Witnesses at the new trial are likely to once again include Mr Spector’s driver.
He is expected to tell the jury that he heard a shot while sitting in his car outside the producer’s castle. The driver is also likely to repeat his claim that he saw his boss emerge with a gun from a doorway, and say, “I think I killed somebody”. The defence is certain to point out the driver’s poor grasp of English: when he first reported the shooting, the police operator thought he was talking about a “Seal Inspector”, not Phil Spector.
Five women from Mr Spector’s colourful past are due to testify, including one who may be brought back from the dead via video recordings of her testimony at the first trial. Diane Ogden died a few months after the trial ended.

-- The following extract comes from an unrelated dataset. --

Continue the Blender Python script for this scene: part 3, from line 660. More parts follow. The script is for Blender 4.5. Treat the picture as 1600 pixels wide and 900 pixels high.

But the drama of the first trial, when witnesses’ stories were new and memories were fresher, will be muted — in spite of Mr Spector’s elaborate long-coated suits, silk ties, hairpieces, and his 28-year-old wife, Rachelle, a former Playboy model.
“The facts don’t change,” said Sandi Gibbons, a spokeswoman for the LA district attorney. “The evidence we’ll be presenting is the same evidence as the first trial. We feel that we have a very strong case.”
Alan Jackson remains the city’s lead prosecutor, but Mr Spector’s large and often dysfunctional legal team from the first trial has been replaced by a veteran lawyer from San Francisco, Doron Weinberg.
“We intend to rely on the same basic evidence,” he said, adding that the central theory of the defence would remain that “she (Ms Clarkson) fired the fatal shot.”
During the jury selection process, only a few potential jurors remembered Mr Spector’s heyday as the producer of teenage anthems such as To Know Him is to Love Him, Be My Baby, and the Righteous Brothers’ You’ve Lost that Lovin’ Feelin’.
Mr Spector also produced Ike and Tina Turner’s River Deep-Mountain High, and worked on the Beatles album Let It Be.